The UK mortgage market is experiencing renewed turbulence as government borrowing costs have surged to their highest level in 27 years, throwing expected mortgage rate reductions into question. The yield on 30-year gilts has reached 5.4%, a level not seen since 1998, while 10-year gilt yields have climbed to 4.88%, marking their highest point since the financial crisis.
The current average two-year fixed mortgage rate stands at 5.05%, with five-year fixed rates at 4.80%. However, these rates might soon face upward pressure due to recent market developments. Several lenders, including Skipton, Virgin, and Clydesdale, have already moved to increase their rates, while others like Accord have implemented both rate increases and cuts.
The situation has been particularly complicated by Labour’s Budget plan to increase borrowing and spending, which has caused disruption in government debt markets. This has led to higher interest rate expectations and rising gilt yields, affecting Sonia swap rates – a crucial factor in determining fixed-rate mortgage pricing.
For first-time buyers, the landscape remains challenging. The current average asking price of a typical first-time buyer property is £225,086, with monthly repayments on a five-year fixed, 85% LTV mortgage averaging £1,097 per month.

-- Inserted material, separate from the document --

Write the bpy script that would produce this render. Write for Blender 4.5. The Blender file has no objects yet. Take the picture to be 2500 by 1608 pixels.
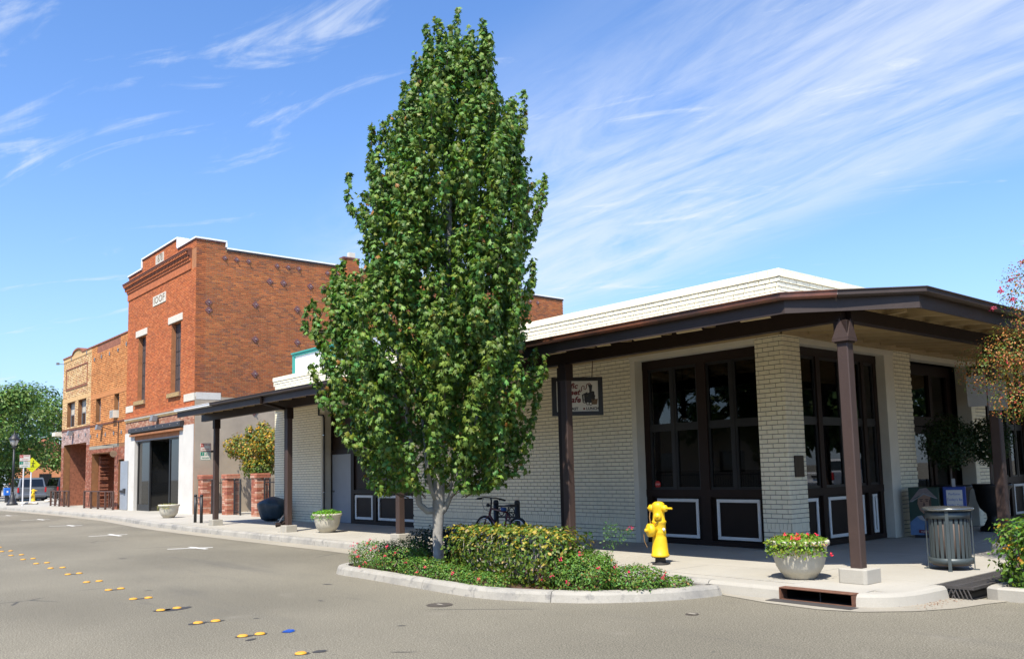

This represents a slight increase from last year, when similar properties were priced at £219,984.
Some positive developments are emerging in specific sectors of the market. HSBC UK has announced reductions to its residential mortgage products, effective from January 13, particularly benefiting Premier customers. However, mortgage brokers warn that if swap rates continue to rise, broader mortgage rate increases may be inevitable, as lenders cannot indefinitely absorb higher costs.
The Bank of England’s current base rate stands at 4.75%, with inflation having climbed above the target of 2% to 2.6% in November. While earlier predictions suggested multiple rate cuts in 2025, recent market developments have cast doubt on these expectations. The economy’s sluggish growth and potential risks from global factors, including possible trade tensions, could further complicate the mortgage market outlook.
Looking ahead to 2025, banks and building societies are expected to increase mortgage lending by 11% as affordability constraints ease with anticipated falling rates and rising real wages. However, the recent rise in inflation could slow the pace of rate cuts, potentially affecting borrowers’ hopes for significant relief in mortgage costs.
For current homeowners, the impact of higher rates continues to unfold. The Bank of England estimates that approximately 50% of mortgage holders (about 4.4 million households) will need to switch to higher rates between now and December 2027. Of these, around 2.7 million borrowers will experience rates above 3% for the first time, with 420,000 households facing monthly payment increases exceeding £500.
Experts advise borrowers facing the end of their fixed-rate deals or looking to buy a home to explore their options promptly. Homeowners can secure new mortgage deals six to nine months in advance, often without obligation. Additionally, speaking with a mortgage broker who can compare costs across different lenders remains the recommended approach for navigating these challenging market conditions.